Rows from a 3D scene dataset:
▼▼▼

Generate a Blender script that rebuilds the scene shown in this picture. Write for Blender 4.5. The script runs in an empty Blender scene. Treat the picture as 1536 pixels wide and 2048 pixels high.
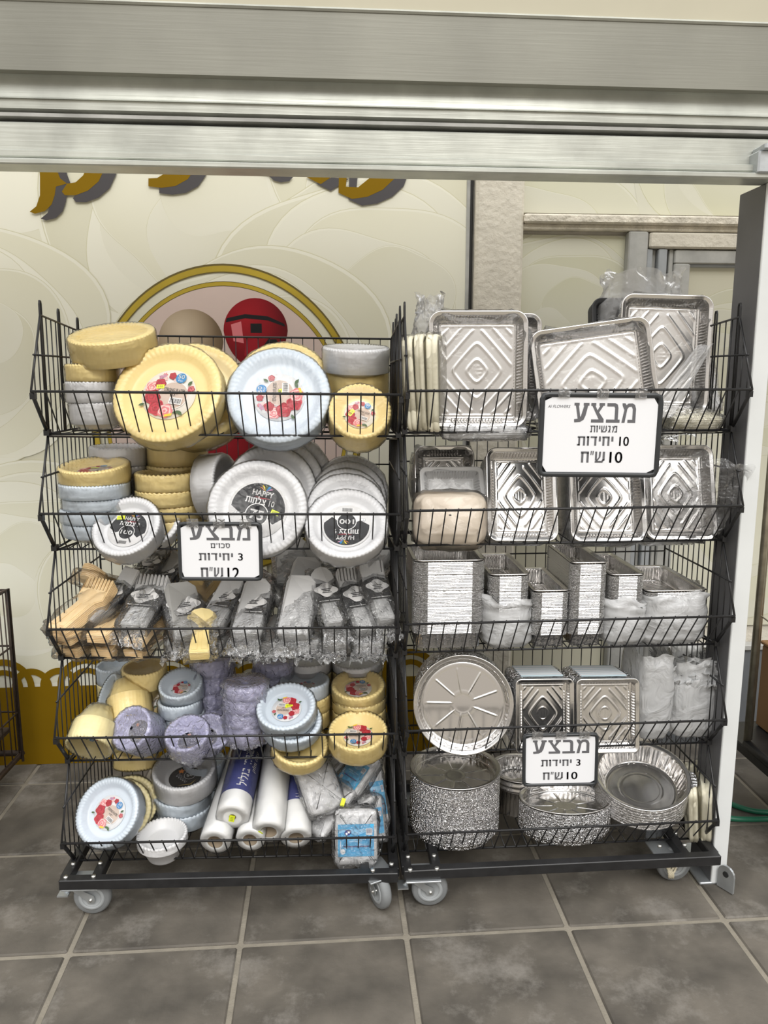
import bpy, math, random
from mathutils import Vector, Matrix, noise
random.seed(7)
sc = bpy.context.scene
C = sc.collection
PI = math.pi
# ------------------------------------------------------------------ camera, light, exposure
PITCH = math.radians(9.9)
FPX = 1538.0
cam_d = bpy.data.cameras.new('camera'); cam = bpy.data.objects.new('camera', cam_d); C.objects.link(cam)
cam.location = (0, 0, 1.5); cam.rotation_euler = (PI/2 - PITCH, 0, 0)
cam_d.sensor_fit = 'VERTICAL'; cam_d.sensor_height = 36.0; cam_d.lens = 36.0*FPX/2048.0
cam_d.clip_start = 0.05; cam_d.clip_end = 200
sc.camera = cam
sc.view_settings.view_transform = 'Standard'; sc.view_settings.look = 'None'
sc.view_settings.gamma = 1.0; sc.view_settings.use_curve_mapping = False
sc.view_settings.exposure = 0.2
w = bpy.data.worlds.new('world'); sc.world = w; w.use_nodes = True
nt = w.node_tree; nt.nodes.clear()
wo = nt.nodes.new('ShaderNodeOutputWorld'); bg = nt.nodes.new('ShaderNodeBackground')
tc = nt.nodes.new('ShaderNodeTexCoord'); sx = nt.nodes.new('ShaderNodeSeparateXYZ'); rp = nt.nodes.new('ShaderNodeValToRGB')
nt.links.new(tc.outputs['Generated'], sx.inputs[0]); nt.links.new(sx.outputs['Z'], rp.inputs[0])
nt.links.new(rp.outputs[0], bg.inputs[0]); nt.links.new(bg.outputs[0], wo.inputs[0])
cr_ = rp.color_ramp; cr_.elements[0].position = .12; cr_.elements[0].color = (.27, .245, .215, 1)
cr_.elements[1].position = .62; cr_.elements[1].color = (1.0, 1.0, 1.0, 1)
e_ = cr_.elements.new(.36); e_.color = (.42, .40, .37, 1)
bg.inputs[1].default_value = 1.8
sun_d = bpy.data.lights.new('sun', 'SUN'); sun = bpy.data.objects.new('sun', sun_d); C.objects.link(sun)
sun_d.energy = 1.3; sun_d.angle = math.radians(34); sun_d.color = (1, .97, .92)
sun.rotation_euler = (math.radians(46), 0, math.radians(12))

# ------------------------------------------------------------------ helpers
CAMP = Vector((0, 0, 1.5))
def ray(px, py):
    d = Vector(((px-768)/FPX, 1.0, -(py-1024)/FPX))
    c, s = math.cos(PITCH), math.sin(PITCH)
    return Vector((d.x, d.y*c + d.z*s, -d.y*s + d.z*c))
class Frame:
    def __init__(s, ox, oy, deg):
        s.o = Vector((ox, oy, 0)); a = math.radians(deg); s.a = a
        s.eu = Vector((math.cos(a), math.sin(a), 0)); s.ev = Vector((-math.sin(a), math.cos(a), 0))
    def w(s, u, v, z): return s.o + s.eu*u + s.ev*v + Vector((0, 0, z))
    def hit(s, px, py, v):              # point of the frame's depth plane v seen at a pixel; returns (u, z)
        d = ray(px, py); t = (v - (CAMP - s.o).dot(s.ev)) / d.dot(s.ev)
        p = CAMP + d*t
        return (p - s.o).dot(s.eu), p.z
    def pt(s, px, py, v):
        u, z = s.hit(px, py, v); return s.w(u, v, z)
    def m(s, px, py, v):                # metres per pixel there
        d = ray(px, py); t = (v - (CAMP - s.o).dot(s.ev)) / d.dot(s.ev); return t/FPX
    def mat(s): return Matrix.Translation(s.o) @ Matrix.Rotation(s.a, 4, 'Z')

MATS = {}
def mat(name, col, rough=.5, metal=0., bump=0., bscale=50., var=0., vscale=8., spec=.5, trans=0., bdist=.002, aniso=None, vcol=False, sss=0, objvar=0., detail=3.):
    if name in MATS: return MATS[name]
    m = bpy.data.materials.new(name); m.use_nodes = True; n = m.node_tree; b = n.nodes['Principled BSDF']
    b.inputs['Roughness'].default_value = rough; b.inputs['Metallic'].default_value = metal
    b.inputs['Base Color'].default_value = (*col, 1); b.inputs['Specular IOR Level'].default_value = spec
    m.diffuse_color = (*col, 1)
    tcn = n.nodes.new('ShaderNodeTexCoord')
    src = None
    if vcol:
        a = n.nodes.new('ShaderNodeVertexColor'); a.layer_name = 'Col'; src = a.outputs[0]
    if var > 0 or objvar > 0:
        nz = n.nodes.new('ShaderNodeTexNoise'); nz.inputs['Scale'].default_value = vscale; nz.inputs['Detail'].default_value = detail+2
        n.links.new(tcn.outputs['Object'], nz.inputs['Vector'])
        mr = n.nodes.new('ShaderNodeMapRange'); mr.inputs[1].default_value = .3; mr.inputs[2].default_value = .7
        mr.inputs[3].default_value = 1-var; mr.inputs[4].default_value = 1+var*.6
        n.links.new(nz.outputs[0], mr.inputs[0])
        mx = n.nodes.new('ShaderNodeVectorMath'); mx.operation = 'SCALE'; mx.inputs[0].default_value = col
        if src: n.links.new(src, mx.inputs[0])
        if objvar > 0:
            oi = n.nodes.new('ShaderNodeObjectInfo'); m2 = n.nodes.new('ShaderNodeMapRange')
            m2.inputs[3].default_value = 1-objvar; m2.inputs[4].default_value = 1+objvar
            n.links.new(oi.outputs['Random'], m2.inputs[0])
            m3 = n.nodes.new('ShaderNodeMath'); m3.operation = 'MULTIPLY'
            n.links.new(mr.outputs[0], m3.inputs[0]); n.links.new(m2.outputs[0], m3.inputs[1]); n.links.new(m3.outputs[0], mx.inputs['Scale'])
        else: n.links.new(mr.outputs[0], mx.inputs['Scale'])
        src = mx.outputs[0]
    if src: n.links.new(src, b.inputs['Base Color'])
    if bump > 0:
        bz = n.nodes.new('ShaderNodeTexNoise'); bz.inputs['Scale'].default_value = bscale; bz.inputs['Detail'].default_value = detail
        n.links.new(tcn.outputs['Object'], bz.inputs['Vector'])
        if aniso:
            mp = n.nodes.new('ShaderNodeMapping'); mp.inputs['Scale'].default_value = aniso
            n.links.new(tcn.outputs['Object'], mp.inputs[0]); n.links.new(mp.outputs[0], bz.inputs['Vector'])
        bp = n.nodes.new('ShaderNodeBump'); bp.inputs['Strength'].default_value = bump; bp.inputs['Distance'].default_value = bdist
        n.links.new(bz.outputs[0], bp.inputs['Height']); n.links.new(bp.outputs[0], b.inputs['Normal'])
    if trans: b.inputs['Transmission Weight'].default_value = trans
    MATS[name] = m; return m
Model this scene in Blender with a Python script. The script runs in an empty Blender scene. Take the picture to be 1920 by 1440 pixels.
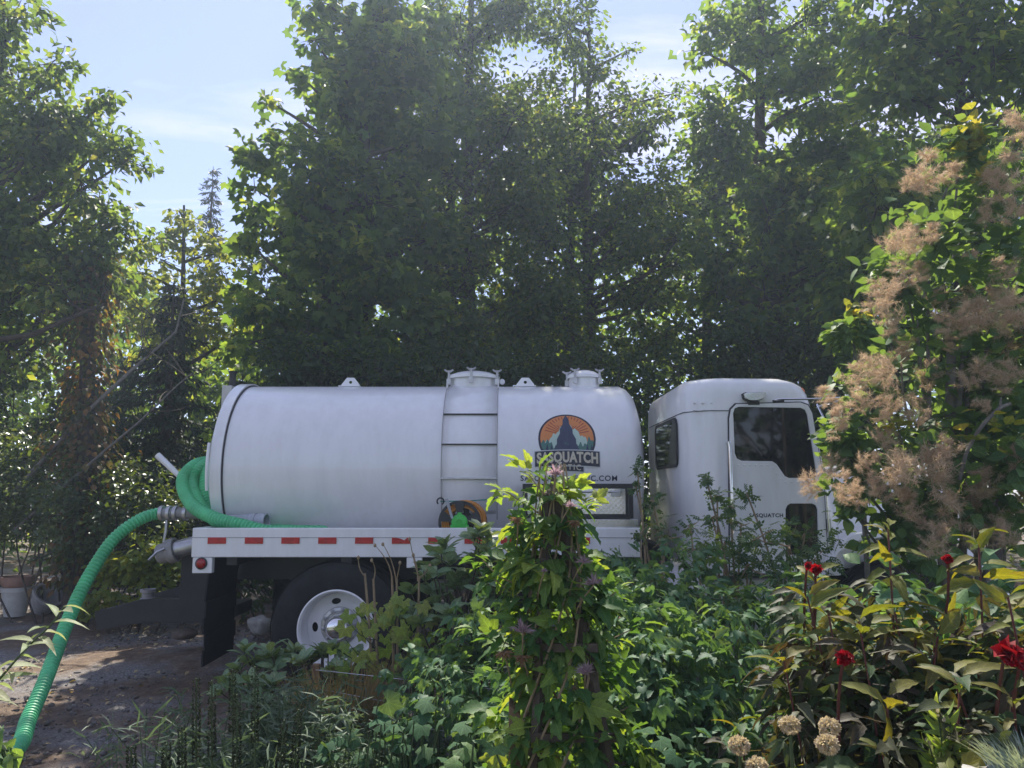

▲▲▲

» Required work: Starting at the first line of the entries, restate word for word everything through the line that holds "sun.rotation_euler = (math.radians(46), 0, math.radians(12))", both ends included, but omit any pictures.

» The completed task:
Generate a Blender script that rebuilds the scene shown in this picture. Write for Blender 4.5. The script runs in an empty Blender scene. Treat the picture as 1536 pixels wide and 2048 pixels high.
import bpy, math, random
from mathutils import Vector, Matrix, noise
random.seed(7)
sc = bpy.context.scene
C = sc.collection
PI = math.pi
# ------------------------------------------------------------------ camera, light, exposure
PITCH = math.radians(9.9)
FPX = 1538.0
cam_d = bpy.data.cameras.new('camera'); cam = bpy.data.objects.new('camera', cam_d); C.objects.link(cam)
cam.location = (0, 0, 1.5); cam.rotation_euler = (PI/2 - PITCH, 0, 0)
cam_d.sensor_fit = 'VERTICAL'; cam_d.sensor_height = 36.0; cam_d.lens = 36.0*FPX/2048.0
cam_d.clip_start = 0.05; cam_d.clip_end = 200
sc.camera = cam
sc.view_settings.view_transform = 'Standard'; sc.view_settings.look = 'None'
sc.view_settings.gamma = 1.0; sc.view_settings.use_curve_mapping = False
sc.view_settings.exposure = 0.2
w = bpy.data.worlds.new('world'); sc.world = w; w.use_nodes = True
nt = w.node_tree; nt.nodes.clear()
wo = nt.nodes.new('ShaderNodeOutputWorld'); bg = nt.nodes.new('ShaderNodeBackground')
tc = nt.nodes.new('ShaderNodeTexCoord'); sx = nt.nodes.new('ShaderNodeSeparateXYZ'); rp = nt.nodes.new('ShaderNodeValToRGB')
nt.links.new(tc.outputs['Generated'], sx.inputs[0]); nt.links.new(sx.outputs['Z'], rp.inputs[0])
nt.links.new(rp.outputs[0], bg.inputs[0]); nt.links.new(bg.outputs[0], wo.inputs[0])
cr_ = rp.color_ramp; cr_.elements[0].position = .12; cr_.elements[0].color = (.27, .245, .215, 1)
cr_.elements[1].position = .62; cr_.elements[1].color = (1.0, 1.0, 1.0, 1)
e_ = cr_.elements.new(.36); e_.color = (.42, .40, .37, 1)
bg.inputs[1].default_value = 1.8
sun_d = bpy.data.lights.new('sun', 'SUN'); sun = bpy.data.objects.new('sun', sun_d); C.objects.link(sun)
sun_d.energy = 1.3; sun_d.angle = math.radians(34); sun_d.color = (1, .97, .92)
sun.rotation_euler = (math.radians(46), 0, math.radians(12))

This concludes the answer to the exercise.